Although few crimes can elicit as much sympathy as stealing money from a faceless source (such as the government) -- especially when the benefactors will be three overworked and underpaid women -- the movie falls short of generating that emotion. Perhaps that is because of the focus on Keaton's character. Considering the home where Bridget lives could easily be traded for a nice condo and a better education, it's difficult to feel for her plight. And it's even harder as you watch the woman add more feathers to her already plush nest by talking single mom Nina into putting her job on the line.

Along with the glamorization of illegal behavior, parents will find moderate amounts of mild profanities and infrequent scatological expletives. A security guard who utters constant verbal innuendo and uses his metal detecting wand on women in a way that should have him out the door faster than a bank robber contributes to the movie's sexual content, as do discussions convincing a single woman to have sex with a man in order to get his help.
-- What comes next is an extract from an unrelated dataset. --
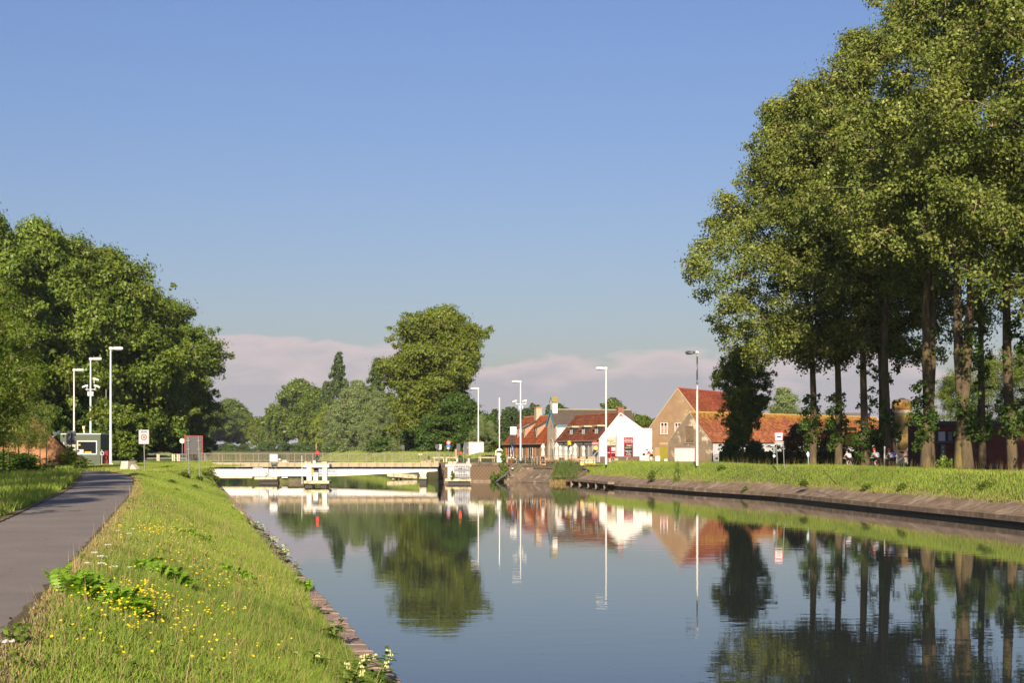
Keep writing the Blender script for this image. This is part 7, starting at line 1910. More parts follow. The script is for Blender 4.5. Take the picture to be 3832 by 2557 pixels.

We also see images of women stuffing money in their underwear, a close-up of a hand putting a bill into a sting bikini bottom, and a male mooning.

The film's script liberally foreshadows the outcome of their decisions. Aside from the included snippet of the end before the beginning, we see characters being interviewed by police throughout the movie. Their confessions act as the storyteller that narrates us through the heist. While there are enough unanswered questions to maintain our curiosity, by the time everything is added up, this lackluster comedy is poor on entertainment value -- not to mention being ethically bankrupt.

Starring Diane Keaton, Queen Latifah, Katie Holmes,. Running time: 104 minutes. Theatrical release January 17, 2008. Updated

Get details on profanity, sex and violence in Mad Money here.

Mad Money Parents Guide

Bank robbers are often portrayed in movies as sympathetic characters. Why do you think audiences are more likely to forgive crimes involving stealing money as opposed to other illegal activities? Does this same sentiment extend into reality?